Scene modeling code data
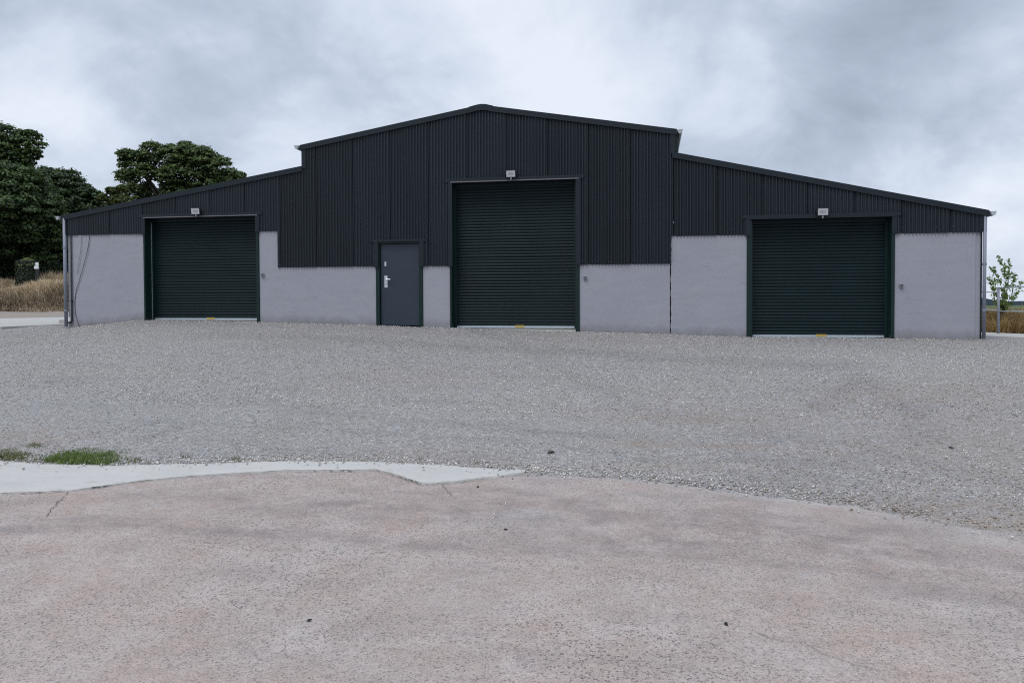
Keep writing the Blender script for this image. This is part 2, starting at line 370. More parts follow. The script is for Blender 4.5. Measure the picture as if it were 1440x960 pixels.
# ------------------------------------------------------------------ ground heights
BX = [-60, -16, -15.6, -13.3, -10, -5, 2.2, 7.2, 8, 9, 20, 60]
BZ = [.85, .77, .715, .935, .885, .765, .575, .545, .52, .49, .30, -.6]
def base_z(x): return np.interp(x, BX, BZ)
STRIP_LO = [(-9.5, 4.0)] + [on_z(*p) for p in ((0, 694), (100, 690), (200, 676), (300, 667), (400, 662), (530, 661), (545, 665), (575, 674), (600, 681), (640, 678), (690, 672), (740, 665))]
STRIP_UP = [(-9.5, 6.15)] + [on_z(*p) for p in ((0, 650), (60, 654), (150, 656), (300, 653), (420, 650), (540, 652), (640, 658), (740, 665))]
APRON_ED = [on_z(*p) for p in ((740, 665), (880, 672), (980, 684), (1080, 698), (1200, 710), (1330, 735), (1440, 750))]
EDGE = sorted([(-30, 6.6)] + STRIP_UP + APRON_ED[1:] + [(3.6, 4.9), (6, 3.4), (30, -8)])
EX, EY = [p[0] for p in EDGE], [p[1] for p in EDGE]
LOW = sorted([(-30, 3.6)] + STRIP_LO + APRON_ED[1:] + [(3.6, 4.9), (6, 3.4), (30, -8)])
LX, LY = [p[0] for p in LOW], [p[1] for p in LOW]
def ragged(x): return .018 * np.sin(x * 7.3) + .014 * np.sin(x * 17.1 + 1) + .012 * np.sin(x * 41 + 2) + .008 * np.sin(x * 97 + .4)
def edge_y(x): return np.interp(x, EX, EY)
def yard_z(x, y):
    e = edge_y(x); s = np.clip((y - e) / np.maximum(FY - e, 1), 0, 1)
    return base_z(x) * s ** 1.1
def yard_surface(x, y):
    """top of the gravel: the yard's slope, feathered out on the concrete, with low bumps"""
    x = np.asarray(x, float); y = np.asarray(y, float)
    g = y - (edge_y(x) + ragged(x) - .045)
    z = yard_z(x, y) - .008 + np.clip(g / .10, 0, 1) * .020 + np.clip(g / .5, 0, 1) * .012
    return z + np.clip(g / 1.5, 0, 1) * (.018 * smoothnoise(x, y, 1.3, 1) + .012 * smoothnoise(x, y, 4.0, 2) + .006 * smoothnoise(x, y, 11, 3)) * np.clip((17.9 - y) / 2, .25, 1)
def terrain_z(x, y):
    x = np.asarray(x, float); y = np.asarray(y, float)
    z = yard_z(x, y)
    D = -.1803 * x + .9833 * y
    bank = np.clip((D - 41.6) / 2.1, 0, 1); bank = bank * bank * (3 - 2 * bank)
    left = np.clip((-9 - x) / 4, 0, 1)
    far_r = np.clip((x + 5) / 12, 0, 1)
    z = z + bank * left * (1.2 + .16 * smoothnoise(x, y, .5, 4))
    fall = np.interp(D, [24, 40, 80, 250, 700, 1300, 3200, 9000], [0, -1.2, -5, -22, -38, -41, -41, -210])
    fallL = np.interp(D, [80, 250, 700, 1300, 3200, 9000], [0, -6, -30, -41, -41, -210])
    return z + far_r * fall + (1 - far_r) * fallL

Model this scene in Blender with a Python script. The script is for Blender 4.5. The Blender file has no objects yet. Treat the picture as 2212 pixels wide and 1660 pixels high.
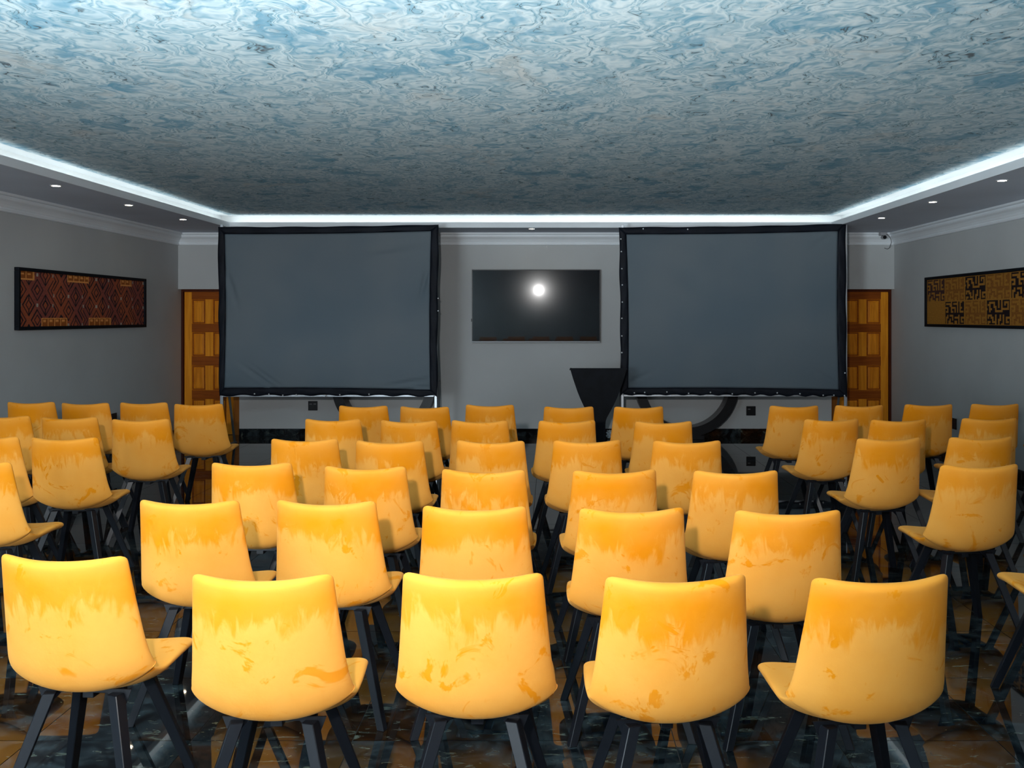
import bpy, bmesh, math, random
from mathutils import Vector, Matrix

# ------------------------------------------------------------------ camera, world, lights, exposure
SC = bpy.context.scene
COL = SC.collection
F, VX, VY, H = 2000.0, 1190.0, 685.0, 1.58      # focal length in px, vanishing point, eye height


def at(px, py, Y):
    """point at depth Y seen at pixel px, py"""
    return Vector(((px - VX) * Y / F, Y, H + (VY - py) * Y / F))


cd = bpy.data.cameras.new('camera')
cam = bpy.data.objects.new('camera', cd)
COL.objects.link(cam)
cam.location = (0, 0, H)
cam.rotation_euler = (math.pi / 2, 0, 0)
cd.sensor_width = 36.0
cd.lens = 36.0 * F / 2212.0
cd.shift_x = (1106.0 - VX) / 2212.0
cd.shift_y = (VY - 830.0) / 2212.0
cd.clip_start = 0.05
SC.camera = cam

w = bpy.data.worlds.new('world')
SC.world = w
w.use_nodes = True
w.node_tree.nodes['Background'].inputs[0].default_value = (0.30, 0.33, 0.38, 1)
w.node_tree.nodes['Background'].inputs[1].default_value = 0.3

SC.view_settings.view_transform = 'Standard'
SC.view_settings.look = 'None'
SC.view_settings.gamma = 1.0
SC.view_settings.use_curve_mapping = False
SC.view_settings.exposure = 0.0


def light(name, kind, loc, power, color=(1, 1, 1), rot=(0, 0, 0), **kw):
    d = bpy.data.lights.new(name, kind)
    d.energy = power
    d.color = color
    for k, v in kw.items():
        setattr(d, k, v)
    o = bpy.data.objects.new(name, d)
    o.location = loc
    o.rotation_euler = rot
    COL.objects.link(o)
    return o


R = math.radians
# the photographer's flash, held a little above and left of the lens
light('camera_flash', 'SPOT', (-0.30, -0.10, 1.98), 760, (1.0, 0.985, 0.97), (R(97), 0, R(5)), shadow_soft_size=0.05,
      spot_size=R(98), spot_blend=1.0)
# added unseen fill disk, low on the left, turned up to brighten the ceiling
light('ceiling_fill', 'AREA', (-2.6, -0.4, 1.10), 430, (0.78, 0.93, 1.0), (R(141), 0, R(-34)), shape='DISK', size=0.9,
      spread=R(105))
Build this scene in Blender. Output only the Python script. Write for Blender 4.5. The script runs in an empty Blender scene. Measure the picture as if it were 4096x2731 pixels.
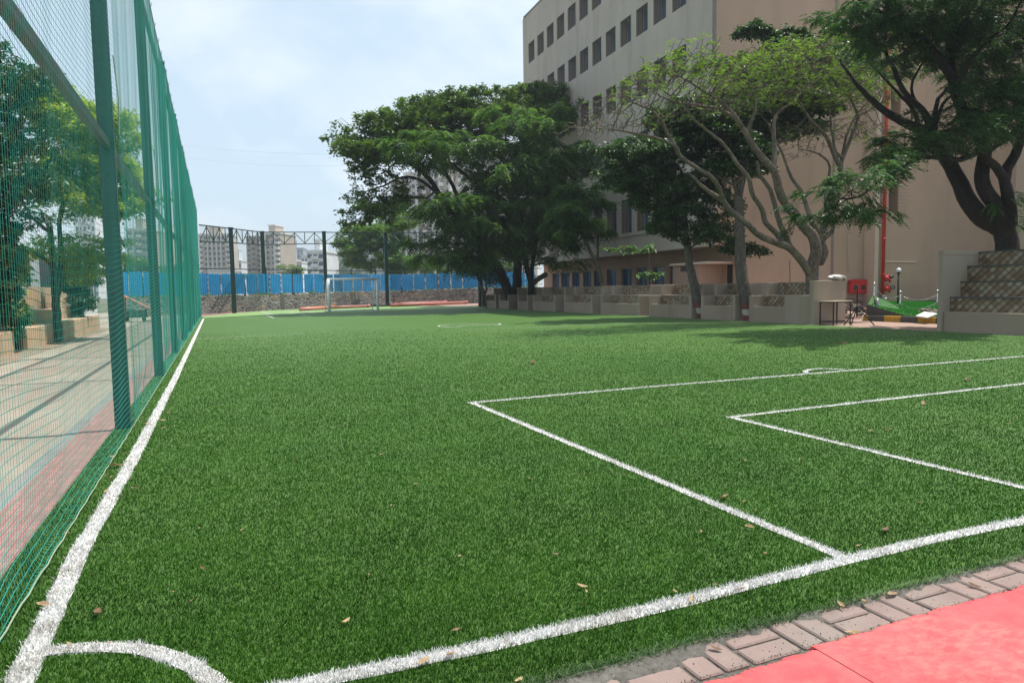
import bpy, math, random
import numpy as np
from mathutils import Vector, Matrix
R = math.radians
scene = bpy.context.scene

# ------------------------------------------------------------------ camera
EYE = 1.3                      # eye height above the turf, metres
FPX = 2773.74                  # focal length in pixels of a 4096 px wide frame
_pi, _ro, _ya = 0.07508739, -0.01641546, 0.40192605
_fw = np.array([math.sin(_ya)*math.cos(_pi), math.cos(_ya)*math.cos(_pi), -math.sin(_pi)])
_rt = np.array([math.cos(_ya), -math.sin(_ya), 0.0])
_up = np.cross(_rt, _fw)
_r2 = _rt*math.cos(_ro)+_up*math.sin(_ro)
_u2 = -_rt*math.sin(_ro)+_up*math.cos(_ro)
cam_d = bpy.data.cameras.new('camera')
cam = bpy.data.objects.new('camera', cam_d)
scene.collection.objects.link(cam)
M4 = Matrix([[_r2[0], _u2[0], -_fw[0], 0], [_r2[1], _u2[1], -_fw[1], 0], [_r2[2], _u2[2], -_fw[2], EYE], [0, 0, 0, 1]])
cam.matrix_world = M4
cam_d.sensor_width = 36.0
cam_d.lens = 36.0*FPX/4096.0
cam_d.clip_start = 0.05
cam_d.clip_end = 6000
scene.camera = cam
scene.render.resolution_x = 1024
scene.render.resolution_y = 682

# ------------------------------------------------------------------ sky, sun, exposure
SUN_EL = R(67.5)
SUN_DIR = Vector((math.cos(SUN_EL)*0.99, -math.cos(SUN_EL)*0.10, math.sin(SUN_EL))).normalized()   # towards the sun
world = bpy.data.worlds.new('World')
scene.world = world
world.use_nodes = True
wn = world.node_tree
for n in list(wn.nodes): wn.nodes.remove(n)
w_out = wn.nodes.new('ShaderNodeOutputWorld')
w_bg = wn.nodes.new('ShaderNodeBackground')
w_sky = wn.nodes.new('ShaderNodeTexSky')
w_sky.sky_type = 'NISHITA'
w_sky.sun_disc = False
w_sky.sun_elevation = SUN_EL
w_sky.sun_rotation = math.atan2(SUN_DIR.x, SUN_DIR.y)
w_sky.air_density = 1.0
w_sky.dust_density = 2.2
w_sky.ozone_density = 1.0
w_tc = wn.nodes.new('ShaderNodeTexCoord')
w_map = wn.nodes.new('ShaderNodeMapping'); w_map.inputs['Scale'].default_value = (1.0, 1.0, 1.9)
w_map.inputs['Location'].default_value = (0.35, 0.1, 0.3)
w_no = wn.nodes.new('ShaderNodeTexNoise'); w_no.inputs['Scale'].default_value = 2.6
w_no.inputs['Detail'].default_value = 7; w_no.inputs['Roughness'].default_value = 0.55
w_no.inputs['Distortion'].default_value = 0.3
w_rp = wn.nodes.new('ShaderNodeValToRGB')
w_rp.color_ramp.elements[0].position = 0.46; w_rp.color_ramp.elements[0].color = (0.05, 0.05, 0.05, 1)
w_rp.color_ramp.elements[1].position = 0.70; w_rp.color_ramp.elements[1].color = (0.75, 0.75, 0.75, 1)
w_hz = wn.nodes.new('ShaderNodeMixRGB'); w_hz.inputs[0].default_value = 0.62; w_hz.inputs[2].default_value = (5.7, 7.2, 8.3, 1)
w_mx = wn.nodes.new('ShaderNodeMixRGB'); w_mx.inputs[2].default_value = (8.0, 8.3, 8.5, 1)
wn.links.new(w_tc.outputs['Generated'], w_map.inputs[0]); wn.links.new(w_map.outputs[0], w_no.inputs['Vector'])
wn.links.new(w_no.outputs[0], w_rp.inputs[0]); wn.links.new(w_rp.outputs[0], w_mx.inputs[0])
wn.links.new(w_sky.outputs[0], w_hz.inputs[1]); wn.links.new(w_hz.outputs[0], w_mx.inputs[1]); wn.links.new(w_mx.outputs[0], w_bg.inputs[0])
wn.links.new(w_bg.outputs[0], w_out.inputs[0])
w_bg.inputs[1].default_value = 0.105
sun_d = bpy.data.lights.new('sun', 'SUN'); sun_d.energy = 4.2; sun_d.angle = R(0.53); sun_d.color = (1.0, 0.955, 0.88)
sun = bpy.data.objects.new('sun', sun_d); scene.collection.objects.link(sun)
sun.rotation_euler = SUN_DIR.to_track_quat('Z', 'Y').to_euler()
scene.view_settings.view_transform = 'Standard'
scene.view_settings.look = 'None'
scene.view_settings.exposure = 0.45
scene.view_settings.gamma = 1.0
scene.render.engine = 'CYCLES'
try:
    scene.cycles.transparent_max_bounces = 16
    scene.cycles.max_bounces = 6; scene.cycles.sample_clamp_indirect = 4.0
except Exception: pass

# ------------------------------------------------------------------ helpers: rays of the reference view (2352 px wide copy) to points
KK = 4096/2352.0
def ray(x, y): return _fw*FPX+_r2*(x*KK-2048)-_u2*(y*KK-1365.5)
def G(x, y, z=0.0):
    d = ray(x, y); p = d*((z-EYE)/d[2]); return Vector((p[0], p[1], z))
def atX(x, y, X): d = ray(x, y)*1.0; d = d*(X/d[0]); return Vector((d[0], d[1], d[2]+EYE))
def atY(x, y, Y): d = ray(x, y)*1.0; d = d*(Y/d[1]); return Vector((d[0], d[1], d[2]+EYE))
def atD(x, y, D): d = ray(x, y)*(D/FPX); return Vector((d[0], d[1], d[2]+EYE))
def S(ox, oy, sc): return lambda x, y: ((ox+x/sc)/KK, (oy+y/sc)/KK)

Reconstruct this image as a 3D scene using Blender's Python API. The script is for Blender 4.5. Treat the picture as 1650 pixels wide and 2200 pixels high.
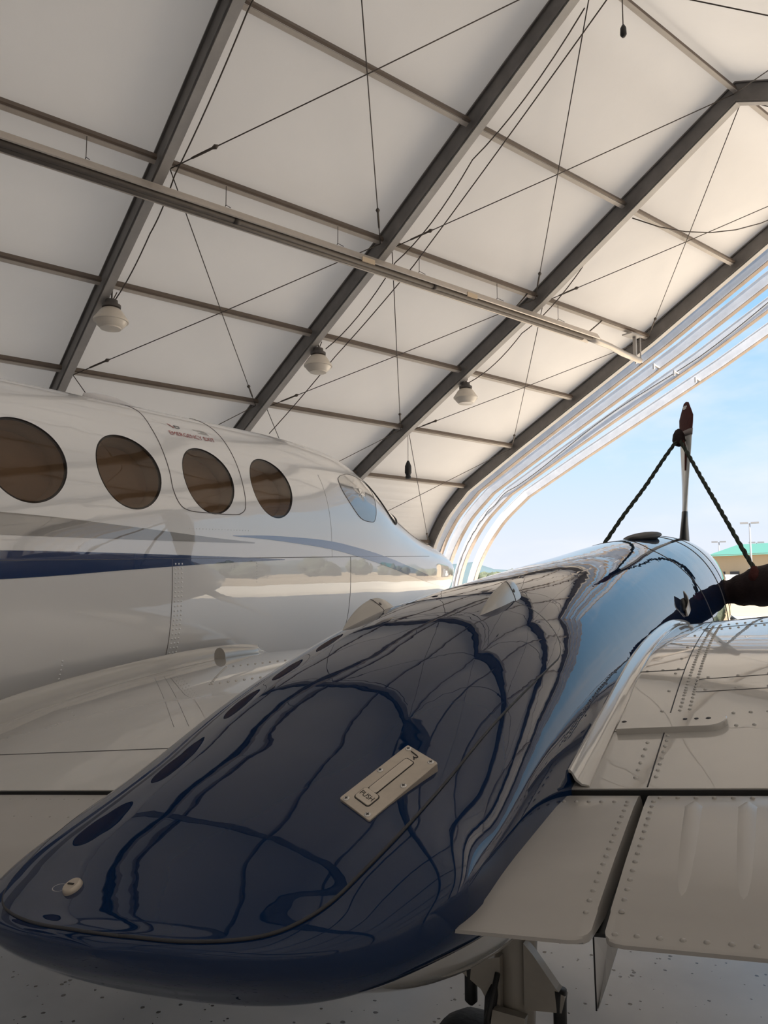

Job - Pick out every line above that contains the word "Python" and copy it.

Expected answer -
Model this scene in Blender with a Python script. The script is for Blender 4.5. The Blender file has no objects yet. Treat the picture as 2212 pixels wide and 1660 pixels high.
Build this scene in Blender. Output only the Python script. Write for Blender 4.5. The script runs in an empty Blender scene. Measure the picture as if it were 4096x2731 pixels.
Reconstruct this image as a 3D scene using Blender's Python API. The script is for Blender 4.5. Treat the picture as 1650 pixels wide and 2200 pixels high.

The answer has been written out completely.